## BEGIN The data

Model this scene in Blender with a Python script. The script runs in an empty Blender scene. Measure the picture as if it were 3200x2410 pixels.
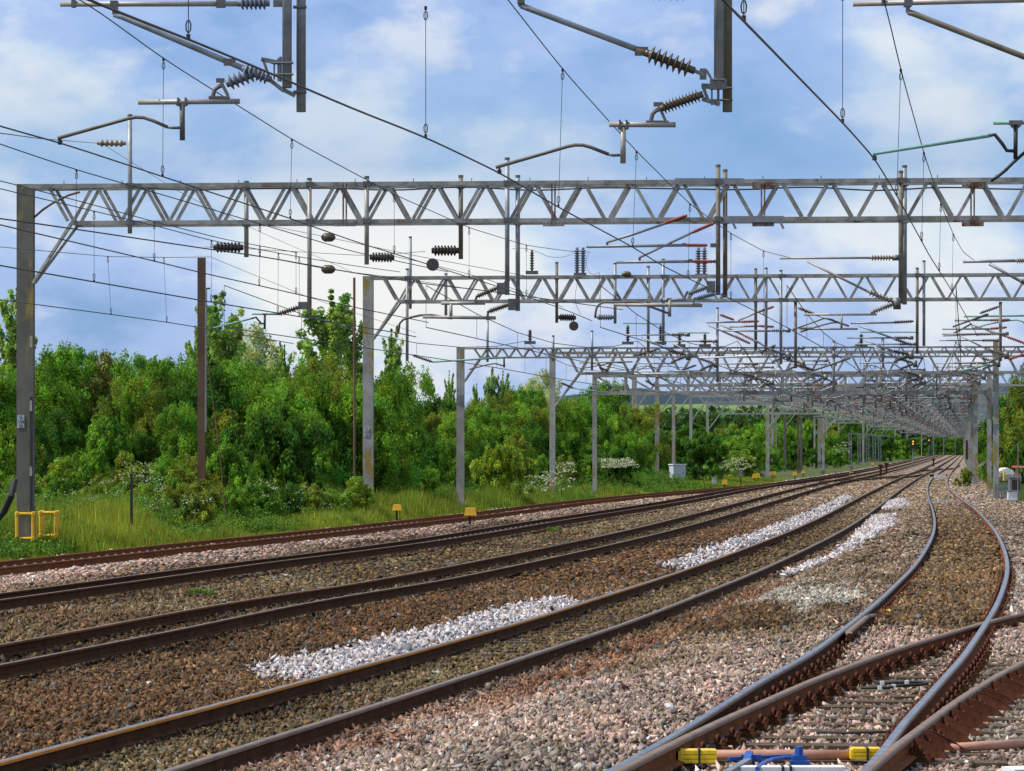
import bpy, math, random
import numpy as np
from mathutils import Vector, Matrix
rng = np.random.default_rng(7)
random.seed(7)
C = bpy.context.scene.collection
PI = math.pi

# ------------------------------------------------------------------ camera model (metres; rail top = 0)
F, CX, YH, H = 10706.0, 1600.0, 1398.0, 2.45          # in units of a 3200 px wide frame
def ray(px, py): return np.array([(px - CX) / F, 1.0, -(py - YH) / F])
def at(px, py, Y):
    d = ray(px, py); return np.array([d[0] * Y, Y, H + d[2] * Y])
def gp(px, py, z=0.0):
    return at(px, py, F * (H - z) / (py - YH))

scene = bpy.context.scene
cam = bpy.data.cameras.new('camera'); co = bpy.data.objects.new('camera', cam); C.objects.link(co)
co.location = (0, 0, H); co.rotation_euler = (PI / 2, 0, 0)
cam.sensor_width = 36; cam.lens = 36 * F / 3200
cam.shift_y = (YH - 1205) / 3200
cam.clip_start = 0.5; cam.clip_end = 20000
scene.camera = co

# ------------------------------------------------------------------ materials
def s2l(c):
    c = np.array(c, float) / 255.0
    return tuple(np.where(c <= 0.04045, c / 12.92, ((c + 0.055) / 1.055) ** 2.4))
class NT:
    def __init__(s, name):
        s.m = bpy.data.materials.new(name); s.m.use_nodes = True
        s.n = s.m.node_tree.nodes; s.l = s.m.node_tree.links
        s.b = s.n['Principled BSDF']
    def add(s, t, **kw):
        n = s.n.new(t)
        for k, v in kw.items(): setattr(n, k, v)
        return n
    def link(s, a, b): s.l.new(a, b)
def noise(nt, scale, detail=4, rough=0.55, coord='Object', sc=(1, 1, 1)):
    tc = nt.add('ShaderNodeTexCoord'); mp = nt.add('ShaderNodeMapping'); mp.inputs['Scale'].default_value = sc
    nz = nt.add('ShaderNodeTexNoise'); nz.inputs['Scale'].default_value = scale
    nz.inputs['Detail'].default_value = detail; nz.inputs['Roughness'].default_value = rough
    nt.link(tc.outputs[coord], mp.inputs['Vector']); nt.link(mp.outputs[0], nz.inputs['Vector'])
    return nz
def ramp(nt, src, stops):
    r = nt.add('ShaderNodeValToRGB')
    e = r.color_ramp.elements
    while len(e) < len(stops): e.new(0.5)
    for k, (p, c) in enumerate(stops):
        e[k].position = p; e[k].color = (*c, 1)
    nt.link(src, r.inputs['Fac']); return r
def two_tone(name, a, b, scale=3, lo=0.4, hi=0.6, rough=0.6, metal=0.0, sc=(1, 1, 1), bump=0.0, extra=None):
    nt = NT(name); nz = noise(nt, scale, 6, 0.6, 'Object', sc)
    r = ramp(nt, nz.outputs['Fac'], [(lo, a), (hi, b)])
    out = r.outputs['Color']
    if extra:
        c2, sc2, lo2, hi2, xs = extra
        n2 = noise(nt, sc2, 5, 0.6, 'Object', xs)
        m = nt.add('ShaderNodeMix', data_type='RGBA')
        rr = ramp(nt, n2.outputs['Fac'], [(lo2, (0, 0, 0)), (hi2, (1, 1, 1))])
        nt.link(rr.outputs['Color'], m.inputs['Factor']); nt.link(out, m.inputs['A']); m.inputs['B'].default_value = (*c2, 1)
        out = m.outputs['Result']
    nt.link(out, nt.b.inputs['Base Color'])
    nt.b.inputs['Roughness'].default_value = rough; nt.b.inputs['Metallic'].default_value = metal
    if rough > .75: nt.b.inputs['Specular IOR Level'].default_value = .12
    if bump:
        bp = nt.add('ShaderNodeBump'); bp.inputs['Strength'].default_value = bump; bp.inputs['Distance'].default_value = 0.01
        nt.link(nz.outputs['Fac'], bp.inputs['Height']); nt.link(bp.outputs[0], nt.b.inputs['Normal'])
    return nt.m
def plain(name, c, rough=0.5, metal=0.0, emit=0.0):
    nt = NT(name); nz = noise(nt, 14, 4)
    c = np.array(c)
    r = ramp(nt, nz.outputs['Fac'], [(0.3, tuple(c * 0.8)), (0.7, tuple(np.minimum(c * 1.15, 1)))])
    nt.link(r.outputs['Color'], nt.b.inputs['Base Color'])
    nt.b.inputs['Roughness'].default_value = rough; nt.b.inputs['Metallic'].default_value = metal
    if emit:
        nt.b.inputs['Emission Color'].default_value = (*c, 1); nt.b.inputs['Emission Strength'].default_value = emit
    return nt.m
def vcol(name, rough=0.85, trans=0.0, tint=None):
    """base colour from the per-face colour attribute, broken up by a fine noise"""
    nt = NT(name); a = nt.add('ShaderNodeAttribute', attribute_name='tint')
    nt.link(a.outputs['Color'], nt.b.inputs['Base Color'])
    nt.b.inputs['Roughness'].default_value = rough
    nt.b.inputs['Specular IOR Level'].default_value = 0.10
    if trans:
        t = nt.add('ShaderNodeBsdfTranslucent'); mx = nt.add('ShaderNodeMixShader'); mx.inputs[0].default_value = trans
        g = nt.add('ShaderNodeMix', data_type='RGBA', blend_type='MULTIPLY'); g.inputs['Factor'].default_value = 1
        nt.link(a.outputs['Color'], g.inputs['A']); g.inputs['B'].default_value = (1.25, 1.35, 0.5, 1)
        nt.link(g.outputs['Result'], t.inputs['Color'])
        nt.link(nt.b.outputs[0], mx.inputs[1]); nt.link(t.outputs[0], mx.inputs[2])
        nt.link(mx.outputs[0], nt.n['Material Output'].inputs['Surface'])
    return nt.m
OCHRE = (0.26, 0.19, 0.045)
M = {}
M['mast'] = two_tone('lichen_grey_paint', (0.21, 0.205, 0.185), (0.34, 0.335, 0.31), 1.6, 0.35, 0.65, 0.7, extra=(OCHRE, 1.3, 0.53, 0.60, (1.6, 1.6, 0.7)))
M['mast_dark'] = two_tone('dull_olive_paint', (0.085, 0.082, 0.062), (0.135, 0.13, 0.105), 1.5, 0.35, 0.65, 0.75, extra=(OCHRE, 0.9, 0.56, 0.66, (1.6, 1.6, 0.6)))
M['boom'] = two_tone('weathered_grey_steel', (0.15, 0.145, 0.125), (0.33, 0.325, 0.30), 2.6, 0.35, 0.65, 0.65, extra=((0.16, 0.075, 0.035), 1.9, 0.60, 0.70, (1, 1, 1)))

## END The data
## BEGIN The data

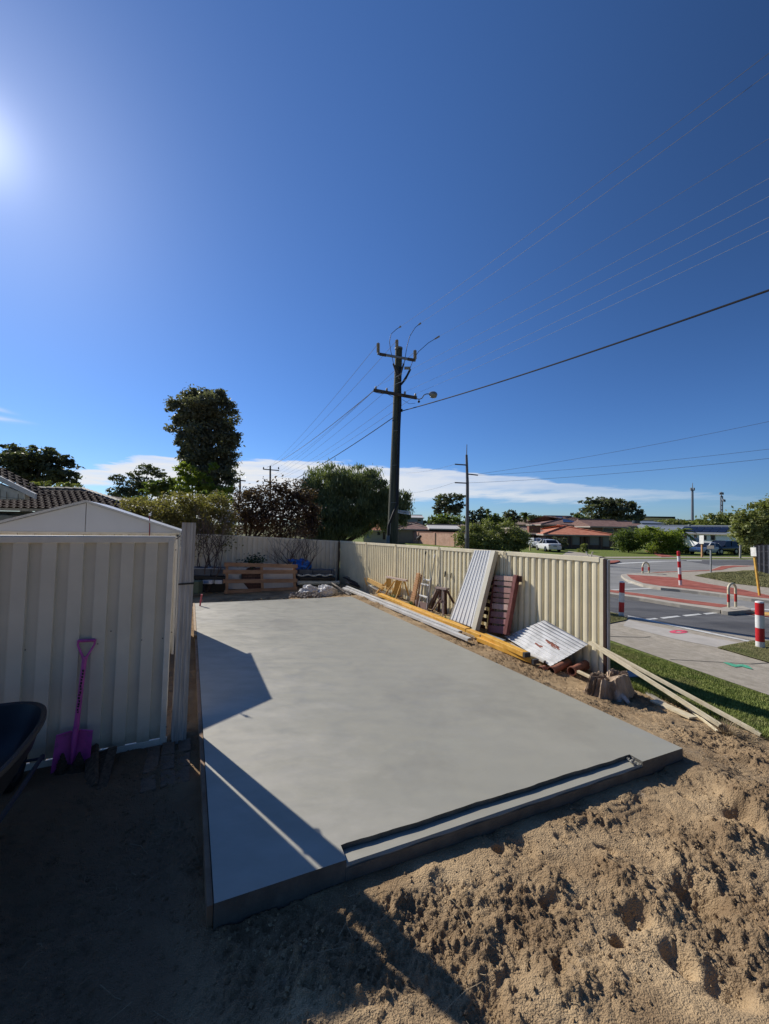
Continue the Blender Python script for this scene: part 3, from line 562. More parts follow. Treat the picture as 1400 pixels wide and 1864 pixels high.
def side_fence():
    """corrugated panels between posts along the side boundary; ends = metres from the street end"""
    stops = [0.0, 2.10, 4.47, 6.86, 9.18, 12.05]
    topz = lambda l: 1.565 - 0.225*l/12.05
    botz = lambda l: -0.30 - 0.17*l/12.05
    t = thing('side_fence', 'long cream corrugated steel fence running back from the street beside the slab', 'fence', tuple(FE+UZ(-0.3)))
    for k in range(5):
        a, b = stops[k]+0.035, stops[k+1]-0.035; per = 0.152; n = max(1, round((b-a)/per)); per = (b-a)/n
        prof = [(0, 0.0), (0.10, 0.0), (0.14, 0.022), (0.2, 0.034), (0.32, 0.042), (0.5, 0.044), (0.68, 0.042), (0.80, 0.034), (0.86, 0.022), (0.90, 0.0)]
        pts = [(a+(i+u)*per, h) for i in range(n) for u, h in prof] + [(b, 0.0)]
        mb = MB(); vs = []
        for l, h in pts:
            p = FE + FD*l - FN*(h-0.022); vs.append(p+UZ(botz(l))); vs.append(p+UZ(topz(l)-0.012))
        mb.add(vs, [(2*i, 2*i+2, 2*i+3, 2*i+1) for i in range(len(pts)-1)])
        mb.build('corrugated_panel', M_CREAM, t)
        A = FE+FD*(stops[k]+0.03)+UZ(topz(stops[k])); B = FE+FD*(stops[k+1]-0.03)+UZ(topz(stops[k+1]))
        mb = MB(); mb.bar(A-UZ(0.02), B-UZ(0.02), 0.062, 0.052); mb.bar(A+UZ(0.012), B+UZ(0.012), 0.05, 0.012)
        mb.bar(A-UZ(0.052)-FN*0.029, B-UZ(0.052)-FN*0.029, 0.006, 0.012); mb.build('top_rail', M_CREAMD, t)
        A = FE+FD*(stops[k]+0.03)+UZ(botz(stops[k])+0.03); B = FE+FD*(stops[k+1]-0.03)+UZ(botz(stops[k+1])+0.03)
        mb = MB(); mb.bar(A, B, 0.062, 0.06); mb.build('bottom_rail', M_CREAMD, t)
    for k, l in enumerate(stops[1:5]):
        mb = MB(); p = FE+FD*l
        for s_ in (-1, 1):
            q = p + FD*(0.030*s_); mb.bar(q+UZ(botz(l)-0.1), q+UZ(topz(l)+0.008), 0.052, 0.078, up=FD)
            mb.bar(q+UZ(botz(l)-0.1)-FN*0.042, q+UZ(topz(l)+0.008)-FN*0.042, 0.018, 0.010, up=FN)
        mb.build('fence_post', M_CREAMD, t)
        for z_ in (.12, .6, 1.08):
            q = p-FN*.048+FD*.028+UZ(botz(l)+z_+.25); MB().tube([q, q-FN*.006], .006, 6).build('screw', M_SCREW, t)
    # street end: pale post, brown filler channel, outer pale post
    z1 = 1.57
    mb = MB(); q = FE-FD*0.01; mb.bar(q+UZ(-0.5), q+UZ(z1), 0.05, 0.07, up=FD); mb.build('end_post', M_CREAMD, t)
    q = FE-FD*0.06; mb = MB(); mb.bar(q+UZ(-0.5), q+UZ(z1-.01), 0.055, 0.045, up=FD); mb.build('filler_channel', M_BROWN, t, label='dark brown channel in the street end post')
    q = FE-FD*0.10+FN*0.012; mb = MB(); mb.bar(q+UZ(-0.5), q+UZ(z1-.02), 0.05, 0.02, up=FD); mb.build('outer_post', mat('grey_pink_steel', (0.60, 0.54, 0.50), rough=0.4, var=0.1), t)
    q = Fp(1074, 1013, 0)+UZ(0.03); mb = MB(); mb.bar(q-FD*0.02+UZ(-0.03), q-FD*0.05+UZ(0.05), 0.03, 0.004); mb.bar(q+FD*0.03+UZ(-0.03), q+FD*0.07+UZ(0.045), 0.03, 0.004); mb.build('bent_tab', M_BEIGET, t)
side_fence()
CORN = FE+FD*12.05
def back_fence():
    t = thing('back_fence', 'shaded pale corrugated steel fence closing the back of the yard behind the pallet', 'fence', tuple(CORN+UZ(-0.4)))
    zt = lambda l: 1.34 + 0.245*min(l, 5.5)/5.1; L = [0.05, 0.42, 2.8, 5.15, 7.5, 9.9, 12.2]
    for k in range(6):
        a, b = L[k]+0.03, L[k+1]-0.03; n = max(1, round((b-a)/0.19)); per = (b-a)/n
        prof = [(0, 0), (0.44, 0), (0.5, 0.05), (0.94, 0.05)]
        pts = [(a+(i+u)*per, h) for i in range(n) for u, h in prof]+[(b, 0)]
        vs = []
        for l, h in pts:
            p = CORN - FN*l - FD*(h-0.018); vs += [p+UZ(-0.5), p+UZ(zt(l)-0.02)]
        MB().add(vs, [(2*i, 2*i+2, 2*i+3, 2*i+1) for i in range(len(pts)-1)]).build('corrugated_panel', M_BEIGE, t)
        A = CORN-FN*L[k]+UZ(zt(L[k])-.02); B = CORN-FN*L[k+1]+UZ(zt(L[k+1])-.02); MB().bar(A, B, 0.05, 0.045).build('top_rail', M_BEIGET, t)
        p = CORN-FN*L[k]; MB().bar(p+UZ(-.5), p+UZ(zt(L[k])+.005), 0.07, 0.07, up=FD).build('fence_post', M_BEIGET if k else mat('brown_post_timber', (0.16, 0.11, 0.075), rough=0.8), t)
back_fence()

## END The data
## BEGIN The data

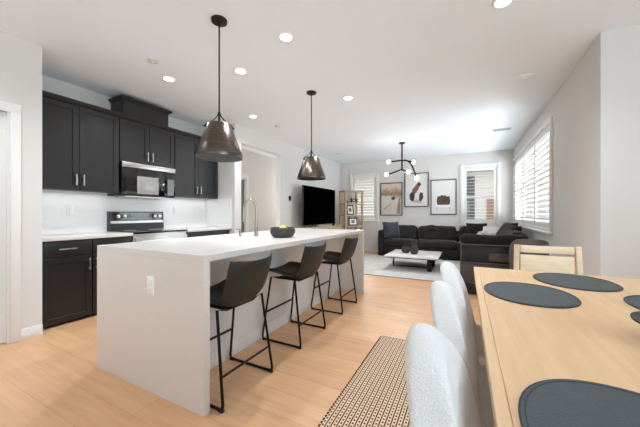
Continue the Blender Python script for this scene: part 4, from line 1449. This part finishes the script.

## END The data

**Aim**
Set down nothing but the lines from the one holding "Model this scene" through the one holding "scene.camera = co", both included, exactly as they appear; any picture is left out.

**Correct answer**
Model this scene in Blender with a Python script. The script runs in an empty Blender scene. Measure the picture as if it were 3200x2410 pixels.
import bpy, math, random
import numpy as np
from mathutils import Vector, Matrix
rng = np.random.default_rng(7)
random.seed(7)
C = bpy.context.scene.collection
PI = math.pi

# ------------------------------------------------------------------ camera model (metres; rail top = 0)
F, CX, YH, H = 10706.0, 1600.0, 1398.0, 2.45          # in units of a 3200 px wide frame
def ray(px, py): return np.array([(px - CX) / F, 1.0, -(py - YH) / F])
def at(px, py, Y):
    d = ray(px, py); return np.array([d[0] * Y, Y, H + d[2] * Y])
def gp(px, py, z=0.0):
    return at(px, py, F * (H - z) / (py - YH))

scene = bpy.context.scene
cam = bpy.data.cameras.new('camera'); co = bpy.data.objects.new('camera', cam); C.objects.link(co)
co.location = (0, 0, H); co.rotation_euler = (PI / 2, 0, 0)
cam.sensor_width = 36; cam.lens = 36 * F / 3200
cam.shift_y = (YH - 1205) / 3200
cam.clip_start = 0.5; cam.clip_end = 20000
scene.camera = co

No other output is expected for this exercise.